No sabe usted lo que significa reconocerse culpable en este país”, escribía
Laín Entralgo cuando, tras la publicación de En descargo de conciencia, un crítico se detuvo en una fugaz frase, perdida en medio del libro, donde el antaño falangista dejaba de exculparse para decir que se sentía culpable del golpe de estado contra la República, de la ferocidad de la represión franquista y de lo que luego vino. Pero ¿de qué tenía miedo este hombre en un momento de su vida en que todo lo tenía y era un intocable? Algo grave y oculto debía saber porque no hay manera de entender la cerrazón de políticos, banqueros, hombres de negocios, jueces o eclesiásticos españoles para reconocer la culpa y, consecuentemente, para asumir públicamente sus responsabilidades.
Es tan notoria la diferencia con otros países que algunos han pensado que la cosa tiene que ver con nuestra cultura católica. Es cierto que al trocar la autoridad de la conciencia por el poder del confesionario, se libera al culpable del calvario de la responsabilidad pública. Pero quizá sean de ayuda para descifrar este enigma las reflexiones de un fino observador de la mentalidad española llamado
Walter Benjamin. Le llama la atención lo singular del honor en nuestra literatura. En cualquiera de nosotros el honor evoca dignidad, quizá un poco engolada, pero con grandeza moral. Para
Benjamin, sin embargo, el honor era la coraza necesaria en estas tierras para salvar el pellejo. La vida física era tan vulnerable que la sociedad se inventó una especie de espiritualidad materialista para protegerse del desamparo. ¡Pobre entonces de alguien sin honor! Cualquiera podía darle caza, de ahí la necesidad de defenderlo a capa y espada. Esta “amoralidad tan española en la manera de ver las cosas”, según dice
Benjamin, podría explicar la contumaz negativa del hombre público español a reconocer sus mentiras, la corrupción de los suyos, el fracaso de sus decisiones, la doble moral o la ley del embudo. Se niega a reconocer lo evidente porque si lo hace se queda a la intemperie, entregado de pies y manos a sus rivales, desde luego, pero también al trato despiadado de los cercanos. Lo que está en juego no es la dignidad moral sino la integridad física, por eso no se hacen concesiones.
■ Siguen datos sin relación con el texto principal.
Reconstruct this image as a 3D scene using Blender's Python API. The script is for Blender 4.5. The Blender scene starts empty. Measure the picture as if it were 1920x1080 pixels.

A la jerga política pertenecen expresiones como “tragar sapos”, “tener piel de elefante”... y, sobre todo, resistir, resistir a cualquier precio. Como decía el presidente Rajoy a Bárcenas: “Luis. Se fuerte. Mañana te llamaré”.
En esto sí que nos diferenciamos de aquellas sociedades con marchamo protestante. En estas, a diferencia de las católicas, se ha hecho paso la cultura bíblica que habla de otra manera. En el mito bíblico de la creación del mundo aparecen de la mano la culpa y la libertad. El primer gesto libre del hombre recién creado es una transgresión. Muchos son los que no han ocultado la sorpresa ante este relato. Se entiende que aquel Adán fue bien formado por la mano del creador y, sin embargo y contra todo pronóstico, su primer gesto libre consistió en contravenir el mandato divino. Es un apunte muy intencionado. La vida del ser humano sobre la tierra comienza en ese momento —en el octavo día de la creación—, como si la historia de la humanidad, es decir, la realización de la libertad estuviera unida a la elaboración de la culpa. En una cultura, marcada con ese hierro, reconocer la culpa es un gesto moral y así es visto y valorado. Quien asume su responsabilidad pública no queda a merced de las fieras sino que es tratado con respeto. Lo que entonces distinguiría al político o al juez o al banquero español de los demás es el componente moral: inexistente en el caso de la amoralidad hispana y presente en la de esos países donde la gente se va por una minucia. En los ocho años de Merkel han dimitido dos presidentes federales, cuatro ministros y un presidente del Bundeskank, por asuntos como copiar una tesis o dejarse invitar. Willy Brandt dejó la Cancillería porque un asesor era espía. ¿Se imagina alguien lo que sería la geografía española con esa vara de medir?.
Que el público premie al corrupto o aplauda al mentiroso, no invita a la esperanza ni habla mucho de la salud moral de esa sociedad. El espectáculo de políticos elegidos por mayoría absoluta y que tienen que abandonar la poltrona recién estrenada, salpicados por la corrupción, habla de la desvergüenza de esos políticos pero también de la amoralidad de sus votantes. Nos queda el consuelo de los payasos. Ellos asumen sus torpezas, las exponen públicamente y las transforman en trampolín para levantarse. Los niños lo entienden y aplauden. Si el circo es el último refugio de la sabiduría política, habrá que invitar a los personajes públicos a que pasen y vean.